Although the 2017 estimates pertain to just the first quarter, it lends credence to the trend that interest payments are increasingly becoming a drain on government’s finances.
Interest on government’s borrowings for the first quarter of next year will consume more than 17 percent of the GH¢10.99 billion planned for expenditure – the third biggest item in government’s purse after wages and grants to other government units.
As a percentage of domestic revenue, interest payments will consume at least 22 percent of the GH¢8.54 billion to be realised from domestic taxes among other revenue sources. The domestic component of the interest payment will take up GH¢1.36 billion while the external component takes up the remaining GH¢534.82 million.
Expenditure approval
Parliament last week approved a GH¢10.9 billion request by the government to help finance what was described as a critical government expenditure in the first quarter of 2017.

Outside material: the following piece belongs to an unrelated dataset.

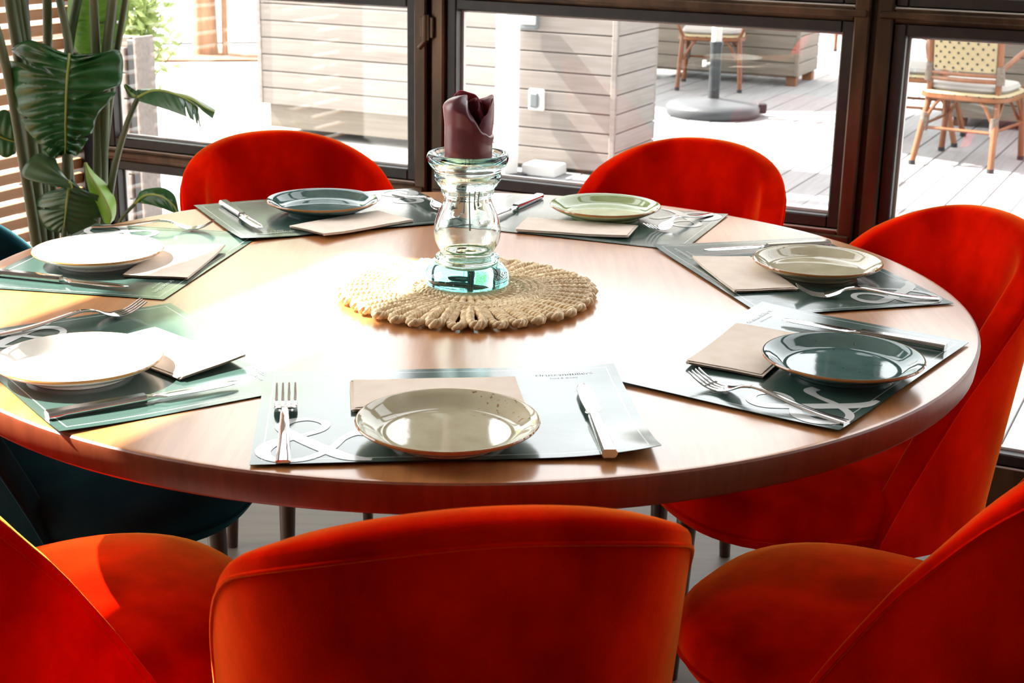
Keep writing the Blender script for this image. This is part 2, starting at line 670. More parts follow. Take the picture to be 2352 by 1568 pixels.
# window wall: modules between post grooves
GROOVES = [-2.20, -1.134, -.066, 1.0, 2.066, 3.132, 4.198]
TIERS = [(.137, .530), (.620, 1.018), (1.105, 1.90), (1.99, 2.68)]
SASH = .027
for k in range(6):
    a, c = GROOVES[k], GROOVES[k + 1]
    g = .007
    W = MB()
    PW = .034          # width of a brown upright
    W.box(a + g, a + g + PW, -.040, .035, .0, CEIL, .004)
    W.box(c - g - PW, c - g, -.040, .035, .0, CEIL, .004)
    zs = [0.0] + [z for t in TIERS for z in (t[0] - SASH, t[1] + SASH)] + [CEIL]
    for i in range(0, len(zs), 2):
        W.box(a + g + PW, c - g - PW, -.034, .030, zs[i], zs[i + 1], .004)
    # raised lip along every rail and upright, the profile the photograph shows
    for i in range(2, len(zs) - 2, 2):
        zm = (zs[i] + zs[i + 1]) / 2
        W.box(a + g + .006, c - g - .006, -.046, -.034, zm - .008, zm + .008, .003)
    win = struct(W.xf(ROOM).build('window_%d' % (k + 1), M['brown_metal'], None, smooth=False))
    ul, ur = a + g + PW, c - g - PW
    for j, (z0, z1) in enumerate(TIERS):
        S = MB()
        S.box(ul, ul + SASH, -.026, .018, z0 - SASH, z1 + SASH, .003)
        S.box(ur - SASH, ur, -.026, .018, z0 - SASH, z1 + SASH, .003)
        S.box(ul + SASH, ur - SASH, -.026, .018, z0 - SASH, z0, .003)
        S.box(ul + SASH, ur - SASH, -.026, .018, z1, z1 + SASH, .003)
        s = S.xf(ROOM).build('sash', M['black_sash'], win, smooth=False)
        MB().box(ul, ur, -.033, -.020, z0 - SASH - .007, z0 - SASH, .002).xf(ROOM).build('sill_lip', M['lit_lip_metal'], s, smooth=False)  # pale colour stands for light caught along the lip
        MB().box(ul + SASH - .004, ur - SASH + .004, -.003, .003, z0 - .004, z1 + .004).xf(ROOM).build('pane', M['window_glass'], s, smooth=False)
        B = MB()
        e = .006
        B.box(ul + SASH, ur - SASH, .004, .016, z0, z0 + e).box(ul + SASH, ur - SASH, .004, .016, z1 - e, z1)
        B.box(ul + SASH, ul + SASH + e, .004, .016, z0 + e, z1 - e).box(ur - SASH - e, ur - SASH, .004, .016, z0 + e, z1 - e)
        B.xf(ROOM).build('glazing_bead', M['white_paint'], s, smooth=False)  # the bead's white stands for light along the bevel
for k, gu in enumerate(GROOVES[:6]):
    struct(rbox('trim_%d' % (k + 1), M['black_sash'], gu - .007, gu + .007, -.018, .03, 0, CEIL))
# hinge on the upright beside the middle window
hg = MB().tube([(-1.134, -.052, 1.005), (-1.134, -.052, .945)], .009, 10)
hg.box(-1.152, -1.116, -.050, -.040, .950, 1.0, .002).tube([(-1.134, -.052, .945), (-1.150, -.056, .925)], .006, 8)
hg.xf(ROOM).build('latch', M['brown_metal'], bpy.data.objects['window_1'])

# slat wall (left) : a bay of horizontal slats, then tall glazing
LW = CORNER - .0
wl_ = MB()
wl_.box(LW - .05, LW, -1.40, -1.34, 0, CEIL, .003)                # end post of the slat bay
wl_.box(LW - .03, LW + .0, -.26, -.22, 0, CEIL, .003)             # mid post
wl_.box(LW - .05, LW, -.05, 0, 0, CEIL, .003)
wl_.box(LW - .05, LW, -1.34, -.05, 0, .06)
wall_left = struct(wl_.xf(ROOM).build('wall_left', M['black_sash'], None, smooth=False))
slat_me = MB().box(-.667, .667, -.008, .008, -.0145, .0145, .002).mesh('slat', M['slat_wood'], False)
nsl = 0
z = .085
while z < CEIL - .02:
    s = link('slat', slat_me, wall_left)
    p = wl(LW - .022, -.70, z)
    s.matrix_world = Matrix.Translation(p) @ Matrix.Rotation(math.radians(-25.8) + PI / 2, 4, 'Z') @ Matrix.Rotation(math.radians(8), 4, 'X')
    z += .0415
    nsl += 1
# tall glazing of the left wall (sunlight enters here)
G = MB()
LV = [-1.40, -2.85]
wp = rbox('wall_left_plain', M['room_paint'], LW - .06, LW, -VMAX, -2.85, 0, CEIL)  # unseen stretch, made solid to cut the light on the front chair
struct(wp)
for i, v in enumerate(LV):
    G.box(LW - .05, LW, v - .03, v, 0, CEIL, .003)
for z0, z1 in ((0, .12), (1.92, 2.03), (2.30, 2.43), (2.716, CEIL)):  # unseen rail below the transom bar added to shade the teal seat
    G.box(LW - .05, LW, -2.85, -1.43, z0, z1, .003)
w7 = struct(G.xf(ROOM).build('window_7', M['brown_metal'], None, smooth=False))
for i in range(1):
    for z0, z1 in ((.12, 1.92), (2.03, 2.30), (2.43, 2.716)):
        MB().box(LW - .028, LW - .022, LV[i + 1], LV[i] - .03, z0, z1).xf(ROOM).build('pane', M['window_glass'], w7, smooth=False)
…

The approval follows a recommendation made by the Finance Committee of Parliament.
The request made by the Finance Minister, Seth Terkper, was in line with Article 180 of the 1992 Constitution and Section 23 of the Public Financial Management Act, 2016 (Act 921).
The Finance Committee argued that government’s request was necessitated by the “tight election calendar” which made it difficult to come out with an Appropriation Act before the end of 2016.
The Finance Minister, who laid the request, explained that all the expenditure budgeted for the first quarter is for essential and statutory payments whilst all non-core expenses will be deferred to the second quarter of 2017.